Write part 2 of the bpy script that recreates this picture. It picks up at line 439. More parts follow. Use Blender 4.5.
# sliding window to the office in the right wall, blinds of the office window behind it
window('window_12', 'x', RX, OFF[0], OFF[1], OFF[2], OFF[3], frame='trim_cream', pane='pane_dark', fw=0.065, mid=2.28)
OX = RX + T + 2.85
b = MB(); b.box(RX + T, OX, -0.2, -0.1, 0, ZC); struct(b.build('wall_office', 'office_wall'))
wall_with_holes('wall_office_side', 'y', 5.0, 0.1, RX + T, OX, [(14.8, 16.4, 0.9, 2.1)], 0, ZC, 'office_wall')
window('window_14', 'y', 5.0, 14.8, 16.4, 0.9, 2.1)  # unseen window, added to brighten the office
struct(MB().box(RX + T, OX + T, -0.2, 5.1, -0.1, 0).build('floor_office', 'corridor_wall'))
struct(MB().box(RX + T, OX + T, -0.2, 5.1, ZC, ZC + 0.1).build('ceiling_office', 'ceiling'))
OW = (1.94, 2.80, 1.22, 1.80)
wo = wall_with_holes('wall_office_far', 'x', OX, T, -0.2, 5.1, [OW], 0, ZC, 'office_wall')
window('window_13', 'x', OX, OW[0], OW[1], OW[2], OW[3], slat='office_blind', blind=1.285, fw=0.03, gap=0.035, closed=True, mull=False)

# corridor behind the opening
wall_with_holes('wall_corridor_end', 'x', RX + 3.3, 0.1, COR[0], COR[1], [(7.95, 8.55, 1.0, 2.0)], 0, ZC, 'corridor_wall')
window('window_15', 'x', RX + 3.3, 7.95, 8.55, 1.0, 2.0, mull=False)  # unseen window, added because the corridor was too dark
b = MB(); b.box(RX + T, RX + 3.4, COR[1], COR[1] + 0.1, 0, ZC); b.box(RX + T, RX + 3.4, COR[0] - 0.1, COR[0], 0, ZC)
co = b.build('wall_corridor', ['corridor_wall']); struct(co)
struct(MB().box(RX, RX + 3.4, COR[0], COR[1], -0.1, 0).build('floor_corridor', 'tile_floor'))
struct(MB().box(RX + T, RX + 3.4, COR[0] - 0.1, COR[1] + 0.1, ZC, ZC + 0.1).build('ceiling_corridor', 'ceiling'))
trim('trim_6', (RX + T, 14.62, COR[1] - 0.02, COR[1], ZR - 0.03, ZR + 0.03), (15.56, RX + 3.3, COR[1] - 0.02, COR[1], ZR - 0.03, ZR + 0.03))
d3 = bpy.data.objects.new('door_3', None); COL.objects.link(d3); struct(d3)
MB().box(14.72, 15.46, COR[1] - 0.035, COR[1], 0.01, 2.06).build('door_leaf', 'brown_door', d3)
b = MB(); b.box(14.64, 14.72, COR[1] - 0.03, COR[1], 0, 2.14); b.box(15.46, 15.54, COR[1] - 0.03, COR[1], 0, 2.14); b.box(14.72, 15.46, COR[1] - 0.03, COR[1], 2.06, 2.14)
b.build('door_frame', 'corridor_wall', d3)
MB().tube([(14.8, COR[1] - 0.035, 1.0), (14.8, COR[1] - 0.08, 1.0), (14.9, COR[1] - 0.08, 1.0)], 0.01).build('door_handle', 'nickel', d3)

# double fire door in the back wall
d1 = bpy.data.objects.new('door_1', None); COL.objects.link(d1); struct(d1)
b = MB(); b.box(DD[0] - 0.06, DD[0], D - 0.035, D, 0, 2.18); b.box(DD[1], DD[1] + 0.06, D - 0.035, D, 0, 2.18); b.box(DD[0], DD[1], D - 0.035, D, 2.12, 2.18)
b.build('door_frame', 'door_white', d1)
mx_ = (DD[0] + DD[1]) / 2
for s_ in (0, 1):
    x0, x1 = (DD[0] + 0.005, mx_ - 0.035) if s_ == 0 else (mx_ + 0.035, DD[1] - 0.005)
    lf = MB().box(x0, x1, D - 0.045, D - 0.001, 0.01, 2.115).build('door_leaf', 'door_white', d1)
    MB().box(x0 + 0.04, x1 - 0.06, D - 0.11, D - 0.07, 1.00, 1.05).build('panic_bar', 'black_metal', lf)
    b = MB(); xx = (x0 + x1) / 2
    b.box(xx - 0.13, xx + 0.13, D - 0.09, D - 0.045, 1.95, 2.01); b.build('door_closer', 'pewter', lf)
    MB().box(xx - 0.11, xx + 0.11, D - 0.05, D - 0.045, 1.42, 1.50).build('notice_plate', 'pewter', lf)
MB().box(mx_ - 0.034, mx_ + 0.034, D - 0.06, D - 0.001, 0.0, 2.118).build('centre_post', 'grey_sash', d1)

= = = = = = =

→ **EXERCISE INSTRUCTIONS**: Beginning at the top of the data, please return every line until and including the line containing "gap=0.035, closed=True, mull=False)", copied exactly, and nothing past it.

→ **RESULT**:
Write part 2 of the bpy script that recreates this picture. It picks up at line 439. More parts follow. Use Blender 4.5.
# sliding window to the office in the right wall, blinds of the office window behind it
window('window_12', 'x', RX, OFF[0], OFF[1], OFF[2], OFF[3], frame='trim_cream', pane='pane_dark', fw=0.065, mid=2.28)
OX = RX + T + 2.85
b = MB(); b.box(RX + T, OX, -0.2, -0.1, 0, ZC); struct(b.build('wall_office', 'office_wall'))
wall_with_holes('wall_office_side', 'y', 5.0, 0.1, RX + T, OX, [(14.8, 16.4, 0.9, 2.1)], 0, ZC, 'office_wall')
window('window_14', 'y', 5.0, 14.8, 16.4, 0.9, 2.1)  # unseen window, added to brighten the office
struct(MB().box(RX + T, OX + T, -0.2, 5.1, -0.1, 0).build('floor_office', 'corridor_wall'))
struct(MB().box(RX + T, OX + T, -0.2, 5.1, ZC, ZC + 0.1).build('ceiling_office', 'ceiling'))
OW = (1.94, 2.80, 1.22, 1.80)
wo = wall_with_holes('wall_office_far', 'x', OX, T, -0.2, 5.1, [OW], 0, ZC, 'office_wall')
window('window_13', 'x', OX, OW[0], OW[1], OW[2], OW[3], slat='office_blind', blind=1.285, fw=0.03, gap=0.035, closed=True, mull=False)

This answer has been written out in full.